WASHINGTON – The U.S.-led military command in Afghanistan will no longer count and publish the number of Taliban attacks, a statistical measure that it once touted as a gauge of U.S. and allied success but now dismisses as flawed.

The move comes one week after the coalition, known as the International Security Assistance Force, acknowledged in response to inquiries by The Associated Press that it had incorrectly reported a 7 percent drop in Taliban attacks in 2012 compared to 2011. In fact, there was no decline at all, ISAF officials now say.

The mistake, attributed by ISAF officials to a clerical error, called into question the validity of repeated statements by allied officials that the Taliban was in steep decline.

Anthony Cordesman, a close observer of the war as an analyst at the Center for Strategic and International Studies, said it had been clear for months that ISAF's figures were flawed.

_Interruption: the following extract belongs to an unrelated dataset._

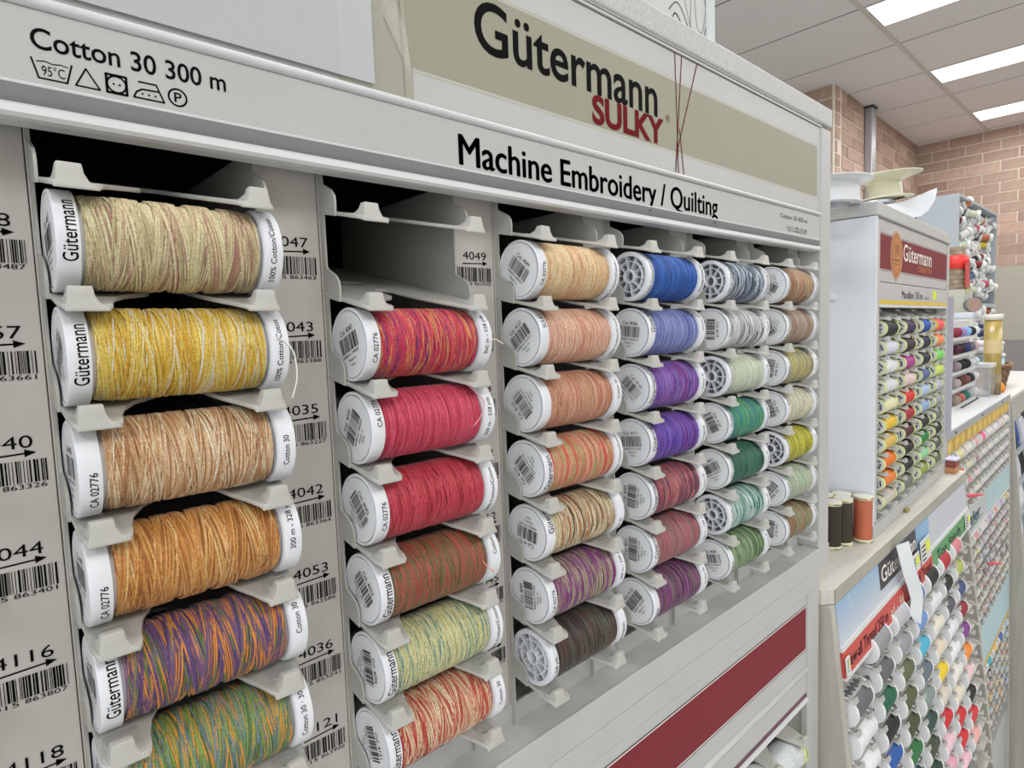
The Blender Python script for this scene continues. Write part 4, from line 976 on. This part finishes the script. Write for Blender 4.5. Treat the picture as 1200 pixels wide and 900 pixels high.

"The truth is they should not have published them in the first place," he said. "A great many people realized from the start that it was a meaningless measurement" because it implies that in order to succeed the Taliban has to keep attacking rather than gaining ground by influencing ordinary Afghans. It's that influence which needs to be overcome in order to ensure the viability of the Afghan government.

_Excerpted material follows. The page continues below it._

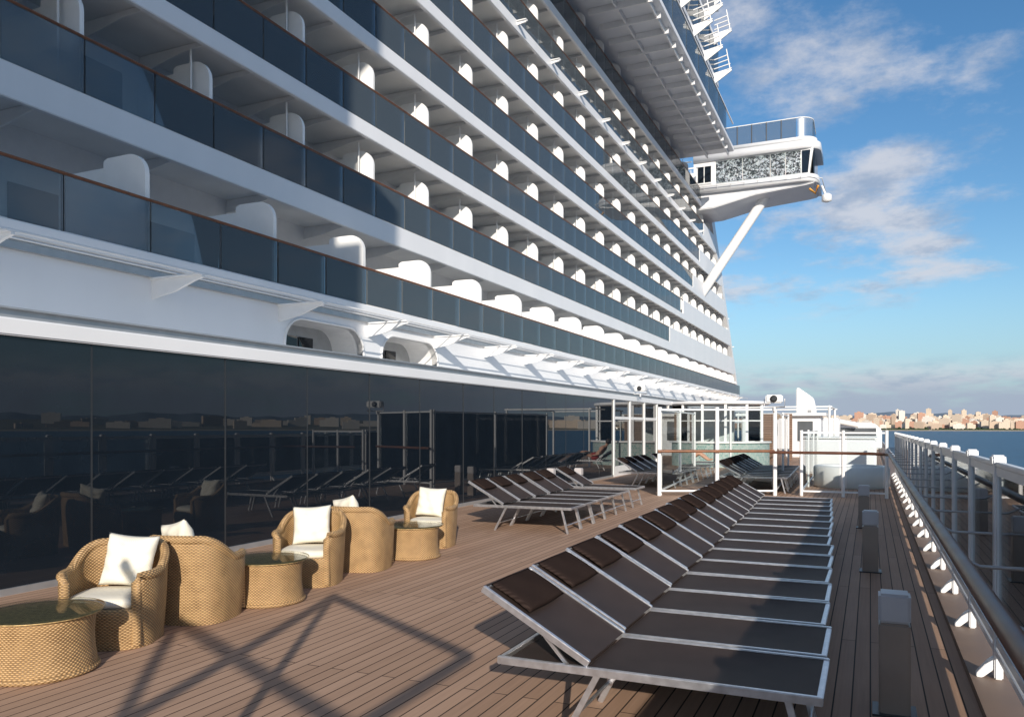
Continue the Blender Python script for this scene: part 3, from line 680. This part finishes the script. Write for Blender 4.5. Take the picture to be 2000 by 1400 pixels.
# ---------------------------------------------------------------- person
SK=mat('skin',(.55,.30,.20),.5,var=.05);HR=mat('dark_hair',(.03,.018,.012),.6)
def person(name,label,loc,rz,suit):
    t=thing(name,label,'person',loc,rz)
    me=bpy.data.meshes.new('body');
    J=[(-1.00,0,.52,.13),(-1.10,0,.62,.125),(-1.28,0,.78,.135),(-1.42,0,.90,.12),(-1.50,0,.97,.055),(-1.53,0,1.02,.06),(-1.56,0,1.10,.095),(-1.56,0,1.17,.085)]
    E=[(0,1),(1,2),(2,3),(3,4),(4,5),(5,6),(6,7)]
    for s in(-1,1):
        b=len(J);J+=[(-.95,s*.09,.51,.09),(-.55,s*.12,.74,.07),(-.22,s*.12,.49,.045),(-.08,s*.12,.52,.03)];E+=[(0,b),(b,b+1),(b+1,b+2),(b+2,b+3)]
        b=len(J);J+=[(-1.42,s*.18,.89,.055),(-1.25,s*.25,.66,.042),(-1.00,s*.22,.60,.03)];E+=[(3,b),(b,b+1),(b+1,b+2)]
        hb=b+2
        for q in range(5):
            c=len(J);J+=[(-.93,s*(.20+.016*q),.595,.012),(-.88+.006*abs(q-2)*-1,s*(.195+.018*q),.585,.009)];E+=[(hb,c),(c,c+1)]
    me.from_pydata([j[:3] for j in J],E,[]);me.materials.append(SK)
    o=bpy.data.objects.new('body',me);C.objects.link(o);o.parent=t
    md=o.modifiers.new('s','SKIN');sk=me.skin_vertices[0].data if me.skin_vertices else None
    if sk is None:
        bm=bmesh.new();bm.from_mesh(me);lay=bm.verts.layers.skin.verify();bm.to_mesh(me);bm.free();sk=me.skin_vertices[0].data
    for v,j in zip(sk,J): v.radius=(j[3],j[3])
    sk[0].use_root=True
    o.modifiers.new('u','SUBSURF').levels=1;o.modifiers['u'].render_levels=2
    mb=MB();mb.lathe([(.02,.12),(.09,.09),(.112,.02),(.105,-.05),(.07,-.09)],(-1.585,0,1.13),16);mb.obj('hair',HR,t,smooth=True)
    mb=MB();mb.tube([(-.88,0,.52),(-1.02,0,.54),(-1.10,0,.62)],[.17,.19,.16],12);mb.obj('swim_shorts',suit,t,smooth=True)
    return t
lounger(-5.15,29.4,0,'sun lounger with a bather in front of the mosaic bar','sun loungers behind the screen posts')
person('person','bather with dark hair reclining on a lounger before the mosaic bar',(-5.15,29.4,.0),0,mat('red_cloth',(.35,.04,.03),.8))
# ---------------------------------------------------------------- unseen shapes added behind the camera to throw the shadows
az=(.47,-.883);EL=R(19)
sd=Vector((az[0]*math.cos(EL),az[1]*math.cos(EL),math.sin(EL))).normalized()
ZC=2.6;kx=sd.x/sd.z*ZC;ky=sd.y/sd.z*ZC
fr=thing('shadow_frame','white tubular canopy frame behind the camera, shaped to cast lines on the deck','canopy frame',(0,-3,0))  # unseen frame, its tubes shaped to cast the crossing deck shadows
def g2(x,y,z=ZC): return (x+kx*z/ZC,y+ky*z/ZC+3,z)
for a,b,r in(((-3.9,3.2),(-4.9,6.53),.06),((-4.9,6.53),(-2.72,5.26),.045),((-2.72,5.26),(-2.62,3.2),.05),((-5.6,5.2),(-2.75,3.75),.05),((-6.3,6.1),(-3.9,3.2),.045)):
    MB().tube([g2(*a),g2(*b)],r,8).obj('shadow_frame_tube',WH2,fr)
p=g2(-4.9,6.53);MB().tube([(p[0],p[1],0),p],.04,8).obj('shadow_frame_post',WH2,fr)
ap=thing('shade_blocker','unseen tower with stepped top on columns behind the camera','blocker',(-2,-16,0))  # unseen stepped block, added to shade the near part of the ship side
def sh(yf,zf,X=-3):
    t=(X+14.4)/sd.x;return yf+sd.y*t,zf+sd.z*t
def bx(mb,y1,za,zb):
    yb,_=sh(y1,0);_,a=sh(0,za);_,b=sh(0,zb)
    mb.box(-1.2,1.2,-30+16,yb+16,a,b)
mb=MB();bx(mb,17.5,3.2,6.5);bx(mb,16.0,6.5,9.0);bx(mb,18.6,9.0,10.5);bx(mb,16,10.5,15);bx(mb,17.6,15,20)
mb.obj('blocker_body',WH,ap)
for y in(-10,-3): MB().tube([(0,y,0),(0,y,8)],.3,12).obj('blocker_column',WH,ap)
# ---------------------------------------------------------------- light
sun=bpy.data.lights.new('Sun','SUN');sun.energy=5;sun.angle=R(.5);sun.color=(1,.91,.79)
so=bpy.data.objects.new('Sun',sun);C.objects.link(so)
so.rotation_euler=sd.to_track_quat('Z','Y').to_euler()
w=bpy.data.worlds.new('World');S.world=w;w.use_nodes=True;n=w.node_tree.nodes;l=w.node_tree.links
sky=n.new('ShaderNodeTexSky');sky.sky_type='NISHITA';sky.sun_disc=False;sky.sun_elevation=math.asin(sd.z);sky.sun_rotation=math.atan2(sd.x,sd.y);sky.air_density=1.0;sky.dust_density=.3;sky.ozone_density=2.5
bgn=n['Background'];bgn.inputs[1].default_value=.15
hs=n.new('ShaderNodeHueSaturation');hs.inputs['Saturation'].default_value=1.22;hs.inputs['Value'].default_value=.86;l.new(sky.outputs[0],hs.inputs['Color'])
tc=n.new('ShaderNodeTexCoord');sp=n.new('ShaderNodeSeparateXYZ');l.new(tc.outputs['Generated'],sp.inputs[0])
z=math_(n,l,'MAXIMUM',sp.outputs[2],0.0);zz=math_(n,l,'ADD',z,.22)
cb=n.new('ShaderNodeCombineXYZ');l.new(math_(n,l,'DIVIDE',sp.outputs[0],zz),cb.inputs[0]);l.new(math_(n,l,'DIVIDE',sp.outputs[1],zz),cb.inputs[1])
def noise(vec,sc,det,ro,loc=(0,0,0),scl=(1,1,1),rot=0):
    mp=n.new('ShaderNodeMapping');mp.inputs['Location'].default_value=loc;mp.inputs['Scale'].default_value=scl;mp.inputs['Rotation'].default_value=(0,0,rot);l.new(vec,mp.inputs[0])
    x=n.new('ShaderNodeTexNoise');x.inputs['Scale'].default_value=sc;x.inputs['Detail'].default_value=det;x.inputs['Roughness'].default_value=ro;l.new(mp.outputs[0],x.inputs['Vector']);return x.outputs['Fac']
def mr(v,a,b,c,d):
    x=n.new('ShaderNodeMapRange');x.interpolation_type='SMOOTHSTEP'
    l.new(v,x.inputs[0])
    for i,q in enumerate((a,b,c,d)): x.inputs[i+1].default_value=q
    return x.outputs[0]
hzm=n.new('ShaderNodeMixRGB');l.new(mr(sp.outputs[2],0,.17,.75,0),hzm.inputs[0]);l.new(hs.outputs[0],hzm.inputs[1]);hzm.inputs[2].default_value=(1.5,2.6,3.9,1)
n1=noise(cb.outputs[0],3.6,11,.62,(3.1,1.7,0));n0=noise(cb.outputs[0],.9,2,.5,(5.3,2.2,0))
n3=noise(cb.outputs[0],3.0,11,.62,(3.1,1.7,0))
dens=math_(n,l,'ADD',math_(n,l,'ADD',math_(n,l,'MULTIPLY',n3,.65),math_(n,l,'MULTIPLY',n1,.35)),math_(n,l,'MULTIPLY',n0,.6))
m1=math_(n,l,'MULTIPLY',mr(dens,.76,.93,0,.85),mr(sp.outputs[2],.10,.17,0,1))
m2=math_(n,l,'MULTIPLY',mr(noise(tc.outputs['Generated'],7,9,.6,(1,4,0),(1,1,4)),.34,.54,0,.85),math_(n,l,'MULTIPLY',mr(sp.outputs[2],-.0,.015,.6,1),mr(sp.outputs[2],.045,.085,1,0)))
mask=math_(n,l,'MAXIMUM',m1,m2)
mx=n.new('ShaderNodeMixRGB');l.new(mask,mx.inputs[0]);l.new(hzm.outputs[0],mx.inputs[1])
shade=n.new('ShaderNodeMixRGB');shade.inputs[1].default_value=(2.4,2.9,3.8,1);shade.inputs[2].default_value=(4.4,4.5,4.9,1);l.new(mr(noise(cb.outputs[0],6,6,.6,(3.2,1.75,0)),.32,.58,0,1),shade.inputs[0])
bank=n.new('ShaderNodeMixRGB');l.new(mr(sp.outputs[2],.03,.07,0,1),bank.inputs[0]);bank.inputs[1].default_value=(2.5,2.9,3.7,1);l.new(shade.outputs[0],bank.inputs[2])
l.new(bank.outputs[0],mx.inputs[2]);l.new(mx.outputs[0],bgn.inputs[0])
# ---------------------------------------------------------------- camera
cam=bpy.data.cameras.new('Camera');co=bpy.data.objects.new('Camera',cam);C.objects.link(co);S.camera=co
cam.sensor_width=36;cam.lens=36*F/2000;cam.shift_y=.0665;cam.clip_end=60000;cam.clip_start=.05
co.location=(0,0,H);co.rotation_euler=(R(90),0,TH)
S.view_settings.view_transform='Standard';S.view_settings.look='None';S.view_settings.exposure=0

"Over the last year it has become clearer and clearer that not only was the measurement meaningless, but it became embarrassing because there weren't any [ISAF and Afghan] gains," he added, noting that Taliban attacks last year were more numerous than in 2009, before President Barack Obama sent an extra 30,000 U.S. "surge" troops.

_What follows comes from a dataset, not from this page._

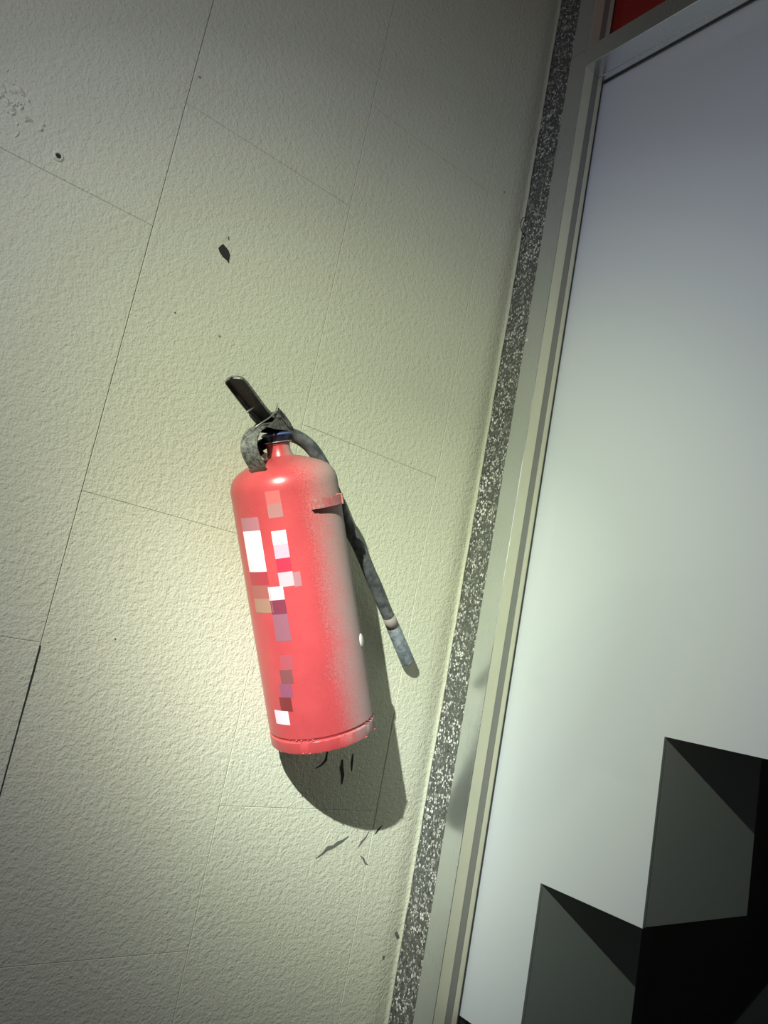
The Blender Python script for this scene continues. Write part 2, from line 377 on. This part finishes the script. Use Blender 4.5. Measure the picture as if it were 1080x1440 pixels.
# ------------------------------------------------------------------ window_1 : aluminium frame with white board and red board behind glass
YF0, YF1, YE = -.0396, -.0712, -1.75
wd = struct(empty('window_1', (.7302, YF0, Z0 - .95)), 'aluminium framed shop window with deep reveal beside terrazzo strip')
wi = Matrix.Translation(-wd.location)
def wpart(name, bm, mat, smooth=False, bevel=0, parent=None):
    return put(name, bm, mat, parent or wd, smooth, mw=(wi if parent is None else Matrix.Identity(4)), bevel=bevel)
def stile(name, y0, y1, z0, z1):                       # hollow-profile stile: face, stepped reveal with glazing groove
    s = -1 if y1 < y0 else 1
    P = [(.7285, y0), (.7285, y1 - s * .0006), (.7291, y1), (.7480, y1), (.7480, y1 - s * .0010), (.7484, y1 - s * .0022), (.7600, y1 - s * .0022), (.7602, y1), (.7695, y1), (.7695, y1 - s * .006), (.80, y1 - s * .006), (.80, y0)]
    fb = bmesh.new(); prism(fb, P, lambda p, k: (p[0], p[1], (z1 if k else z0) + Z0)); o = wpart(name, fb, ALU)
    o.data.materials.append(ALU2.m)
    gb = bmesh.new(); box(gb, .7482, .7600, min(y1 - s * .0030, y1 - s * .0008), max(y1 - s * .0030, y1 - s * .0008), z0 + .002 + Z0, z1 - .002 + Z0); wpart('glazing_strip', gb, GROOVE)
    for f in o.data.polygons:
        c = f.center
        if abs(f.normal.y) > .9 and (c.y - y0) * s > abs(y1 - y0) * .8 and c.x < .77: f.material_index = 1
    return o
stile('lower_stile', YF0, YF1, -.95, .9292)
stile('upper_stile', YF0, YF1, .9298, 1.80)
stile('lower_stile', YE - .0316, YE, -.95, .9292); stile('upper_stile', YE - .0316, YE, .9298, 1.80)
def rail(name, z0, z1):
    P = [(.7287, z0 + .0006), (.7293, z0), (.7470, z0), (.7474, z0 + .0012), (.7590, z0 + .0012), (.7594, z0), (.7695, z0), (.7695, z0 + .006), (.80, z0 + .006), (.80, z1 - .006), (.7695, z1 - .006), (.7695, z1), (.7293, z1), (.7287, z1 - .0006)]
    fb = bmesh.new(); prism(fb, P, lambda p, k: (p[0], YF1 + .0002 + k * (YE - YF1), p[1] + Z0)); return wpart(name, fb, ALU)
rail('transom_rail', .8985, .9325); rail('head_rail', 1.80, 1.84); rail('bottom_rail', -.99, -.95)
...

"Basically speaking, we've ended up – after the surge and three more years of fighting – with absolutely nothing that we can tell ourselves that shows the level of progress we did or did not achieve," Cordesman said.

The U.S. and its ISAF allies have pledged to end their combat mission by the end of next year, and while they are likely to leave at least several thousand troops to help train Afghan troops, the Afghans are to assume the lead role for security across the entire country this spring, when the Taliban typically step up their attacks.